そこで私は、生理学的調査、行動調査を導入し、科学的・客観的に学習効果を判定したいと考えました。実際の小中学生に協力してもらうことは難しいので、成人大学生に協力してもらって研究を重ねています。いずれ教科書等の学習効果を科学的に測定しようという気運が社会的に醸成されたとき、これらの研究成果が、貢献する材料となるはずです。
脳血流とアイカメラで、学習者の興味や緊張の度合いが科学的に分かる
具体的に言うと、ある「技能」についての教科書記述の効果を明確にしたいとします。脳血流計と非接触型のアイカメラを実験対象の学生に装着した上で、例えば「やすりがけ」の作業をしてもらうのです。
脳血流計は34チャンネルで、前頭前野の血流を測定できます。やすりがけを行っている間、脳のどの部分に反応が出るか見るのです。反応が出るということは、緊張や興奮を抑制して思考しているということです。脳血流という生理学的な視点から調査ができるわけです。

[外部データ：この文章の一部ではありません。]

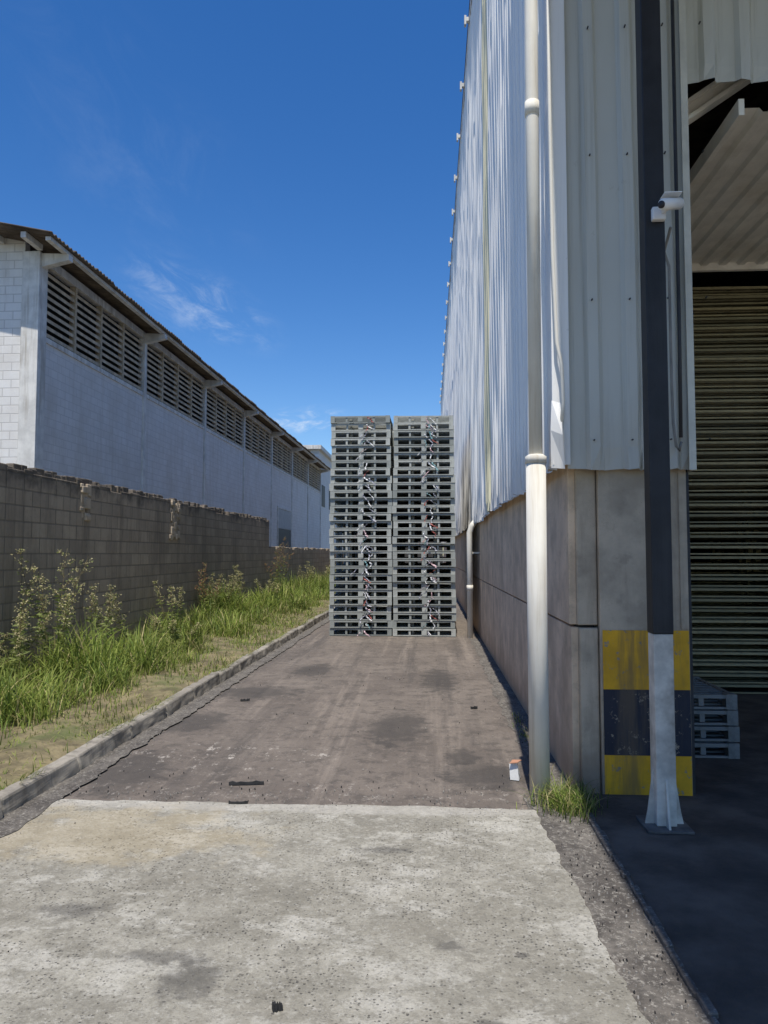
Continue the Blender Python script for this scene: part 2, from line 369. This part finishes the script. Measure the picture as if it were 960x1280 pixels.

アイカメラは、学生の視線がどこに停留しているかを示します。視線の動きという行動を調査することで、興味があるのか、迷っているのかといったことがわかります。
実験を行ってみると、視線と脳血流量、そして被験者の興味の度合いには相関関係があるとわかってきました。何の指導もせず、いきなりやすりがけをさせた場合、学生の視線はあちこちに動き、脳血流は低位な値を示します。一方、事前に教材等でポイントをレクチャーすると、視線の動きはかなり絞られます。自由に試行錯誤させても、慣れてくると視線は落ち着くのですが、適切な教材やレクチャーを事前に与えた方が、より早く落ち着くようです。つまり、その教材や指導に「学習効果がある」と判定できるわけです。
測定の精度を高めることで、教育の質の向上に貢献したい
ちなみに、ものづくりのプロである職人に同じ実験をしてもらっても、脳血流計はほとんど反応しませんし、視線もあちこち動きません。考えてみれば当たり前で、職人が基本動作にいちいちどぎまぎしているようでは仕事になりません。同様に、素人も最初はあまり反応が出ません。これは物事を知らないためです。ポイントを学習すると、途端に反応(思考しているサイン)が出始めますから不思議なものです。
学習効果の測定法として、脳血流計を用いた生理学的調査、アイカメラによる行動調査が有効であることは見えてきました。これにアンケートも加えると、教科書や教材がどの程度、学習効果に寄与しているか、適切に判定できるでしょう。もっと研究を重ね、「この学習、この教材、こういった指導が、効果を上げるのに有効」といったところまで持っていければ、と考えています。
製造業の現場では、部材の加工や組立を高精度で行う設備や機械が登場しているとは言え、ものづくりの品格と質を守り、支えているのは、職人たちの卓越した技能です。しかし職人たちの高齢化により、貴重な経験的な暗黙知の技能がどんどん失われつつあります。ものづくりの基盤を支える知識・技能の習得や、その質の向上という面からも貢献をしていきたいですね。